If you do this experiment with the resources you have now, a lot of it would rely on trust, making it scientifically unsound, but probably quite interesting to the people on the board. Whoever is in charge of the experiment would have to know and/or interview possible subjects to at least get a feel for their trustworthiness. If possible, you want skeptical people-- not true believers and not firm doubters, because members of either of those groups would be more likely to, um, "edit" their results. And of course they should be adept and fairly consistent lucid dreamers with excellent recall (2-3 dreams per night average, if possible). Also, they should be within one or two time-zones of each other to ensure that their REM cycles overlap somewhat.

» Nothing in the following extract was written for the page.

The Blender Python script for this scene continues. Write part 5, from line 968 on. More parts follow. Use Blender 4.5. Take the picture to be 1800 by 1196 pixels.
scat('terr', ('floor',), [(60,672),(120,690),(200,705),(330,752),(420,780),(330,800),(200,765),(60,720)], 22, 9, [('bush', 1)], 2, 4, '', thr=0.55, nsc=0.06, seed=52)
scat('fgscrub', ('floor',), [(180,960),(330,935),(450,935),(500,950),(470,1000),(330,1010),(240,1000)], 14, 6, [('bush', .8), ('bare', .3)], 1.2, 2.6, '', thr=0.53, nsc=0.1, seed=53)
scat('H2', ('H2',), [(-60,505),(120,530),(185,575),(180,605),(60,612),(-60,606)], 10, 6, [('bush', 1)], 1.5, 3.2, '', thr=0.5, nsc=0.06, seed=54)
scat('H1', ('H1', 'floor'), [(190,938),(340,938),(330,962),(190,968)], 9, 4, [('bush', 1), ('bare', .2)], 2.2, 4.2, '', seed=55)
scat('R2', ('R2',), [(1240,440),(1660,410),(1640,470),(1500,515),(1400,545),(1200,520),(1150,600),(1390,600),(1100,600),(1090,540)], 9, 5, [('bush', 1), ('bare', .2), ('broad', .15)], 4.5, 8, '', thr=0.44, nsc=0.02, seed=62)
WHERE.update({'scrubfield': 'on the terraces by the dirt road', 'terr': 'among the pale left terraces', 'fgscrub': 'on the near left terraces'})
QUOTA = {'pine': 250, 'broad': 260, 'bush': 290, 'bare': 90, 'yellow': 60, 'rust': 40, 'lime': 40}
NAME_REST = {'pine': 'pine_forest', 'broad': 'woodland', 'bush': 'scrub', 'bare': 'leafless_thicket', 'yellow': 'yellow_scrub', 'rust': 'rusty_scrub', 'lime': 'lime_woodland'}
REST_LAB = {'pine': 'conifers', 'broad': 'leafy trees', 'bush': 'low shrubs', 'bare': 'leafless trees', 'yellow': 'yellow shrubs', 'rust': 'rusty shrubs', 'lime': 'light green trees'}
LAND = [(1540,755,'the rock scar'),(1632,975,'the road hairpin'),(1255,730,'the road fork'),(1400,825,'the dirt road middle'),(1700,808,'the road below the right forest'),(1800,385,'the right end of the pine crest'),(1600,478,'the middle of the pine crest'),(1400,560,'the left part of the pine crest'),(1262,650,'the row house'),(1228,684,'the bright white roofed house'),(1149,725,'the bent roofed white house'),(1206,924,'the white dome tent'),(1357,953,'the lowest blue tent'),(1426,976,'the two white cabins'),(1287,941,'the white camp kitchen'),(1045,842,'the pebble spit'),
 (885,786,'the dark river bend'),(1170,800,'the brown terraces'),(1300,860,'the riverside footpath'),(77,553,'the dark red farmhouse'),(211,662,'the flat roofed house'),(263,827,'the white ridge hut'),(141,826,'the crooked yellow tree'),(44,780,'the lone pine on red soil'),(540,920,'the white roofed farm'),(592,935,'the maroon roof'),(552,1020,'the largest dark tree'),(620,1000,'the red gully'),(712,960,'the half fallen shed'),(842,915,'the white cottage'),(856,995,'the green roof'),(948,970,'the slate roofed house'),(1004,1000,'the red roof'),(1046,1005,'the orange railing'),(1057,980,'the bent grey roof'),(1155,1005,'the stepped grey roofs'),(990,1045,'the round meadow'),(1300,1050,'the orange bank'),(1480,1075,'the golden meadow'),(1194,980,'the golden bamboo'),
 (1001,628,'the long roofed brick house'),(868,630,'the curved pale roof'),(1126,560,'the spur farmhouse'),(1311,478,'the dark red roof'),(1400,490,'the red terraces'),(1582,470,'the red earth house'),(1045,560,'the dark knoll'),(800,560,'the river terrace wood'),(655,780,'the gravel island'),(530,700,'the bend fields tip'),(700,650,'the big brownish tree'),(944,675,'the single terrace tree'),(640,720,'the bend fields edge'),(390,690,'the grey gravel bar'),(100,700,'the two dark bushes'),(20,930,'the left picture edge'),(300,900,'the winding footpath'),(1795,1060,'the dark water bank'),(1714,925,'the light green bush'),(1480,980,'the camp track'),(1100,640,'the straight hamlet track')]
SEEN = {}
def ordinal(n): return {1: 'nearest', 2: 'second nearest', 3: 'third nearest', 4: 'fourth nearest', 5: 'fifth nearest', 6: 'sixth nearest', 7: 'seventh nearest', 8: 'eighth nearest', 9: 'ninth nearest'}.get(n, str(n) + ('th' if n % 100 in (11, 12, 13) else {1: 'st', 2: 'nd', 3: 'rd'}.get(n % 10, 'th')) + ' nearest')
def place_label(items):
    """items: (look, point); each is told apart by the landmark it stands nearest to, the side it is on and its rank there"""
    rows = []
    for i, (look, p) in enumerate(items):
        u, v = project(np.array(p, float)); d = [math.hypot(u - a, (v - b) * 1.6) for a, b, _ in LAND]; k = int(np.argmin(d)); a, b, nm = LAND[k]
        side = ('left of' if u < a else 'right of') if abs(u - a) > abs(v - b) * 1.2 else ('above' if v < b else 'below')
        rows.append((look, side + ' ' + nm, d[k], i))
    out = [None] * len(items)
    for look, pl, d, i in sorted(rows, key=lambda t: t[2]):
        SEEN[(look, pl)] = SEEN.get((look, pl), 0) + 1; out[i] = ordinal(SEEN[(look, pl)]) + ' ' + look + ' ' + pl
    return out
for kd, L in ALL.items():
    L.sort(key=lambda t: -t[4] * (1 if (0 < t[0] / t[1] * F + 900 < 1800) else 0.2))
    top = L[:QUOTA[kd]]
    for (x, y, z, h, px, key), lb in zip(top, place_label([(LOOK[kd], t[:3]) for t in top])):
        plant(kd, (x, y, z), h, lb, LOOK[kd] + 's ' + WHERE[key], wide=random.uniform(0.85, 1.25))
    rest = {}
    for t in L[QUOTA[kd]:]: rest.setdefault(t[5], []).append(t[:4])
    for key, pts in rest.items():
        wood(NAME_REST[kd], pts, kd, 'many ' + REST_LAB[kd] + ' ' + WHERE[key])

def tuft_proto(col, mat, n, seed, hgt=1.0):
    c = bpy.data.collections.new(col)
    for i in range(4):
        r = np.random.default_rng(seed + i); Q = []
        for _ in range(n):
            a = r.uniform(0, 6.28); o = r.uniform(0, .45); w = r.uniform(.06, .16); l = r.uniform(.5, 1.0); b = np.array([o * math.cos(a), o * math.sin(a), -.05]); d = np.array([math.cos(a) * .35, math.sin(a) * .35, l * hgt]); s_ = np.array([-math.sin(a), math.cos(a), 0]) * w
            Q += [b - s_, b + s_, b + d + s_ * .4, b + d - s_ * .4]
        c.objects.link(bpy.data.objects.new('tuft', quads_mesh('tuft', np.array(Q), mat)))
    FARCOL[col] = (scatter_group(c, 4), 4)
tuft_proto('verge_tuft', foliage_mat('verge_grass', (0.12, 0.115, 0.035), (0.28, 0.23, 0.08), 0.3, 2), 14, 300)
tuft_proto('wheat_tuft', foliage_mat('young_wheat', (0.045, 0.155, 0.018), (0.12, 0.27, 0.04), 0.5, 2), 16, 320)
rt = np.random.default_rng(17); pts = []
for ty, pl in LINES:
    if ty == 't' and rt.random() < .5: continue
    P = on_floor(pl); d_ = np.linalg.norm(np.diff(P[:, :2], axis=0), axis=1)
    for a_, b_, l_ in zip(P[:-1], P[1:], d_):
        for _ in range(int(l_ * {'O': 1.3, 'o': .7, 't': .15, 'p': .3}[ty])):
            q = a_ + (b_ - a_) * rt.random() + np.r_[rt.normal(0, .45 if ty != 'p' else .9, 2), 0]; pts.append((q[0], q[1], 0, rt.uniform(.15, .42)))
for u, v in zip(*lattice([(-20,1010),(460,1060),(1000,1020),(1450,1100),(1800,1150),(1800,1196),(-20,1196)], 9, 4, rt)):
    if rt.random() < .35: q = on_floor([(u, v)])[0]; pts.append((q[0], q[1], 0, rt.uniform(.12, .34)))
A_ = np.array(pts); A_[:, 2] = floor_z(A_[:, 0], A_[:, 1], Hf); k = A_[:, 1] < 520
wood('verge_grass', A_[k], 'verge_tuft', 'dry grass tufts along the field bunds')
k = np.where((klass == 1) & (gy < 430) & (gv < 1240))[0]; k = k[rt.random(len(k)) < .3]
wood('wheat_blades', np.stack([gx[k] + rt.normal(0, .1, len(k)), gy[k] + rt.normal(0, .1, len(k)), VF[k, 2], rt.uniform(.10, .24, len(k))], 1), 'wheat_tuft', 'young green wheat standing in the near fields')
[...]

As far as the actual experiment goes, I'd recommend that you have each participant set up a journal on the DV forums, one that is private and uneditable (new entries can be added, but old ones can't be changed or removed). You'd need at least two and preferably three people to be the third parties who each day will review the entries of the participants for similarities. (Having more than one reviewer helps neutralize personal biases) The subjects should record in each entry whether the dream was lucid or non-lucid, and it should be stressed that any interaction with another subject during the dream should be described as accurately and in as much detail as possible so that significant comparisons can be made. For example, if subject A says that subject B was in their dream and they had a series of interactions, X, but subject B does not report subject A being anywhere in his or her dream, then that particular dream would test negative as a shared dream. However, if for some reason, subject B remembered only vaguely the appearance of subject A in his or her dream but decided it was too insignificant to report, that dream might have been a false negative. By recording whether each dream is lucid or non-lucid, during the final analysis phase of the experiment, you can test whether the rate of shared dreaming (if one turns out to exist) varies between lucid and non-lucid dreams.
After a week, you should reevaluate the experiment and determine whether you’re getting enough recorded dreams to warrant continuing the experiment. If you are, you should probably continue the experiment until the total run-time is 3-4 weeks to ensure a good sample (of course, this depends on how many dreams you're getting per night). Your control group could be a random sample (of equal size as your experimental group to avoid having to use too many statistics during your analysis) of existing DJ’s from the forum. Obviously, you’d need the express permission of the owners of those journals to use their dreams as part of your experiment, but I doubt it’d be too hard to find such people.
The experiment wouldn’t be too inconvenient for the experiment’s participants, either, because all they’d be doing is writing down their dreams in a DJ, which is encouraged practice anyway, and perhaps reaffirming their intention to share dreams or using some other technique as they fall asleep.
The trust aspect comes in b/c you’d have to trust the participants not to communicate their dreams with each other via email, IM, etc. (even after you have them electronically sign a form promising as much). That’s where the scientific controls break down and why this experiment isn’t very rigorous, but if you get enough trustworthy participants, it could still be quite interesting.